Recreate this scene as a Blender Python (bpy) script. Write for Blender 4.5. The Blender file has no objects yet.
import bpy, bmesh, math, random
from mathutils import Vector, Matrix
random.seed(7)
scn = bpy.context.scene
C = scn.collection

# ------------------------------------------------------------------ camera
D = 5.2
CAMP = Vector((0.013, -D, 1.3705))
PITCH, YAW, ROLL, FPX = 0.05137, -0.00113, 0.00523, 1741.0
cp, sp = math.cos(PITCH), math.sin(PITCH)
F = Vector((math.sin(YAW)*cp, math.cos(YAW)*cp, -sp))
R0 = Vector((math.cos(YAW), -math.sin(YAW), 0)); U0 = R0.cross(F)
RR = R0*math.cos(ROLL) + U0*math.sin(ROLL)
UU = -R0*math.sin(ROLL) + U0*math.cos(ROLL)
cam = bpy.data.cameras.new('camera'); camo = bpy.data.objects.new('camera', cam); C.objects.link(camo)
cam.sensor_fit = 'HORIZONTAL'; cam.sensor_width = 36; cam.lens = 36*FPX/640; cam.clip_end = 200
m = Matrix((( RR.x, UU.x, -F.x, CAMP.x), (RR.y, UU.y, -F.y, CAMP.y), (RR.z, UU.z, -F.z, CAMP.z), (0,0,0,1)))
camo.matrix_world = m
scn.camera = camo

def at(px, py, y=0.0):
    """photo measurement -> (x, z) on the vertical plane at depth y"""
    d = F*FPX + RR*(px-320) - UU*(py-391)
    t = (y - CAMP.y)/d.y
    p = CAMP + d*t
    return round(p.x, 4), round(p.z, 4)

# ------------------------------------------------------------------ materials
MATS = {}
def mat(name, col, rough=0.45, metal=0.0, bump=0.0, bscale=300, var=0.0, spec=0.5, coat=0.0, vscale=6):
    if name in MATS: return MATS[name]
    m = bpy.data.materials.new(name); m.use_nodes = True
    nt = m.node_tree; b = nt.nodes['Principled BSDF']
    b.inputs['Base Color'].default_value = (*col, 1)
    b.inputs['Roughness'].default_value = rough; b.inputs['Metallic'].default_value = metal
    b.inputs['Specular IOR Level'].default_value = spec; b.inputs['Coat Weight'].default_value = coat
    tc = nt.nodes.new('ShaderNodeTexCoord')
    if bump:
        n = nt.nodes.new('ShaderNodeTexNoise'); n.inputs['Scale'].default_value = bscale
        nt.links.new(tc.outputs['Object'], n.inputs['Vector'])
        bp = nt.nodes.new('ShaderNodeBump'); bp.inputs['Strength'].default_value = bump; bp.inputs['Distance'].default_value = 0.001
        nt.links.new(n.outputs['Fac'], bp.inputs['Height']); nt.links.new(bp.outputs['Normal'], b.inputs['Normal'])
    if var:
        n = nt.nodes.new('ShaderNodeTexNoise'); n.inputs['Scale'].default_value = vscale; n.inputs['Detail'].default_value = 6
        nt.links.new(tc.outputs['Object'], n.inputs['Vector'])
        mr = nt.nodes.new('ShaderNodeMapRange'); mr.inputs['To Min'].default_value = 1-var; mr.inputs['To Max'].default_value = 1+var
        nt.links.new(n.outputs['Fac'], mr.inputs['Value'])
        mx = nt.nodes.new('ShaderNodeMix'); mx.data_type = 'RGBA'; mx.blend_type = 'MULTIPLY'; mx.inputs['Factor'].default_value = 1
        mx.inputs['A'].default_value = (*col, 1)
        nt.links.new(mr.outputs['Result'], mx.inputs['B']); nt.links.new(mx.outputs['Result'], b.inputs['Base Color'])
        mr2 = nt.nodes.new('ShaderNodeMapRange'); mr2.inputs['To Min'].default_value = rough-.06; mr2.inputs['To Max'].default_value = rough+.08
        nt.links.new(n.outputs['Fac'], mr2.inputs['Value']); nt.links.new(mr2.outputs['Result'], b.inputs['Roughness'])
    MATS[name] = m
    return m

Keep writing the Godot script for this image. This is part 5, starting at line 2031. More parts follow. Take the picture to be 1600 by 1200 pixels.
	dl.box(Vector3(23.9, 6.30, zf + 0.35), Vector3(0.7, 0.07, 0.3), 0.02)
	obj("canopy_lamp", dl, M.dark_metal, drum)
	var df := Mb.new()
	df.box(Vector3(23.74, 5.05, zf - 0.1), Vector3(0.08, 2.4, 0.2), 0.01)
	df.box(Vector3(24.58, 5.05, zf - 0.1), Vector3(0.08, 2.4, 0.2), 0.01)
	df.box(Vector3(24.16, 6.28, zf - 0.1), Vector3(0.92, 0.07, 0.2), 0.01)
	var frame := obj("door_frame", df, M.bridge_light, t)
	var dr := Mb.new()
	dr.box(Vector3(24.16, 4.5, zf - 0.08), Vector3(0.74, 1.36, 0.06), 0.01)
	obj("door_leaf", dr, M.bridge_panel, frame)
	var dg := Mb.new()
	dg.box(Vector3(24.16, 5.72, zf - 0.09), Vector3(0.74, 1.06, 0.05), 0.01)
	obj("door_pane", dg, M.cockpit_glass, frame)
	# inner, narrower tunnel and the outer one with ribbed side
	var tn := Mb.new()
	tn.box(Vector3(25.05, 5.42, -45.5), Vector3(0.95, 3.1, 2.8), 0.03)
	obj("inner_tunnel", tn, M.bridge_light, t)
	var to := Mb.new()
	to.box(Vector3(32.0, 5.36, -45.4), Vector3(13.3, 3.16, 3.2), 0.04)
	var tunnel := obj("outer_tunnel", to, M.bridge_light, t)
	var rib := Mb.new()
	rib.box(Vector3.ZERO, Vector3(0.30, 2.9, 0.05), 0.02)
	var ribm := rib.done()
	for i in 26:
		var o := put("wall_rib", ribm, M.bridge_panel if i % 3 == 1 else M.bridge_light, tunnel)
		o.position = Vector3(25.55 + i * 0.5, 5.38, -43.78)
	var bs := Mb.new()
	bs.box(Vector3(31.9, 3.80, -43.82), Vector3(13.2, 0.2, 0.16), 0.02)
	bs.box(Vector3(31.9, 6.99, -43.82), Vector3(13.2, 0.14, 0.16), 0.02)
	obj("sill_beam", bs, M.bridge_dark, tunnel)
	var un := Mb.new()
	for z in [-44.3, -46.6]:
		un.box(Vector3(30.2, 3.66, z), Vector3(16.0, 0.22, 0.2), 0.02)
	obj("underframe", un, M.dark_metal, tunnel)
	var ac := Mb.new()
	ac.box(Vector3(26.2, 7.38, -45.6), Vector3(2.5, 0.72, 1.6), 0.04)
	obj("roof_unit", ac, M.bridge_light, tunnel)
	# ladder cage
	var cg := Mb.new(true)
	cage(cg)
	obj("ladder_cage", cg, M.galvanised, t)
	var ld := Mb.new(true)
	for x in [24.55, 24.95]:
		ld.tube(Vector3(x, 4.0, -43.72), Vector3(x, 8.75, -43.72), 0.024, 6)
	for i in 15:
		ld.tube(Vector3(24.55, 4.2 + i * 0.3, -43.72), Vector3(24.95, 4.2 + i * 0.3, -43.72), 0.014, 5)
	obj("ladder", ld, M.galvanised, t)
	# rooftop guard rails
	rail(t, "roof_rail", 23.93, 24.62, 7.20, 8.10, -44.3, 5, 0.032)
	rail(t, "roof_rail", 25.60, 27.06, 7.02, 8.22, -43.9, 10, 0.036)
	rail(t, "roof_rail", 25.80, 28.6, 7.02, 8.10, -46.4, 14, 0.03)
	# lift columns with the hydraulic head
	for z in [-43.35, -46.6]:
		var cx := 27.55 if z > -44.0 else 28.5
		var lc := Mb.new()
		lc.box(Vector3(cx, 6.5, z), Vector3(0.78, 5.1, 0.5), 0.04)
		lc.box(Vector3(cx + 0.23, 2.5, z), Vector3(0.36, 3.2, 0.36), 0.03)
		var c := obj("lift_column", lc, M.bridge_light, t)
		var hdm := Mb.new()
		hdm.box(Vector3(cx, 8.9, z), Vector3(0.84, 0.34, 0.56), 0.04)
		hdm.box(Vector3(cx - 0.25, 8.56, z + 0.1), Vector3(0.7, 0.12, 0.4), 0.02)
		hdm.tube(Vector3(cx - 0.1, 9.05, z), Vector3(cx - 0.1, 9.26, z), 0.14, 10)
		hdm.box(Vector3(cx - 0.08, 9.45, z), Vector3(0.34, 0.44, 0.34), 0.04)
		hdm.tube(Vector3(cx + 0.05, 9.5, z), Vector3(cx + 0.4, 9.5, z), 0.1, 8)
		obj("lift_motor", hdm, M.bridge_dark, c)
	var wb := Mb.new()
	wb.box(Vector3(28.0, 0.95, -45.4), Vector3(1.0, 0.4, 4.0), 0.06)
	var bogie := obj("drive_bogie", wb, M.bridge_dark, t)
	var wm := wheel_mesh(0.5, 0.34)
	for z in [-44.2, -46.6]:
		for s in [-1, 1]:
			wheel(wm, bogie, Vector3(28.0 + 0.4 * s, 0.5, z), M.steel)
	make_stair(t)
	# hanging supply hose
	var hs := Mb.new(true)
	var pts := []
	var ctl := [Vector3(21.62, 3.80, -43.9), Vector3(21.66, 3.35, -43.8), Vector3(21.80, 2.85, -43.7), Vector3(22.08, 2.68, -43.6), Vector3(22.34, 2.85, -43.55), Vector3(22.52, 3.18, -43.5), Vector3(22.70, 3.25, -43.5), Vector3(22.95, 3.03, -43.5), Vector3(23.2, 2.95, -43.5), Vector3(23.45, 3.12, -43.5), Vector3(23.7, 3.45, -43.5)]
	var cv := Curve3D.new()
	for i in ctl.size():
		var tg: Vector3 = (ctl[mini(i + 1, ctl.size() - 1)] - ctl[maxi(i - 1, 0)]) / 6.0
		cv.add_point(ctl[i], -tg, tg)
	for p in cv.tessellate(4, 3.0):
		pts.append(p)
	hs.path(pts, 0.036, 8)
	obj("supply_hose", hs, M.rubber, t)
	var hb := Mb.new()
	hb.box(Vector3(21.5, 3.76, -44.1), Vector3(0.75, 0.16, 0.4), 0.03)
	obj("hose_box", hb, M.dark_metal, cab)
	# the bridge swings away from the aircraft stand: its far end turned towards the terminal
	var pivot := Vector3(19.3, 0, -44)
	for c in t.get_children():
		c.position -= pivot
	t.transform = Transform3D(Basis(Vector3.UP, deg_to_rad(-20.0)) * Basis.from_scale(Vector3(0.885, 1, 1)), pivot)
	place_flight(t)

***

**PROBLEM REQUIREMENTS:** Using the listing above, list every line in which the string "script" occurs.

**EXPECTED ANSWER:**
Recreate this scene as a Blender Python (bpy) script. Write for Blender 4.5. The Blender file has no objects yet.
Keep writing the Godot script for this image. This is part 5, starting at line 2031. More parts follow. Take the picture to be 1600 by 1200 pixels.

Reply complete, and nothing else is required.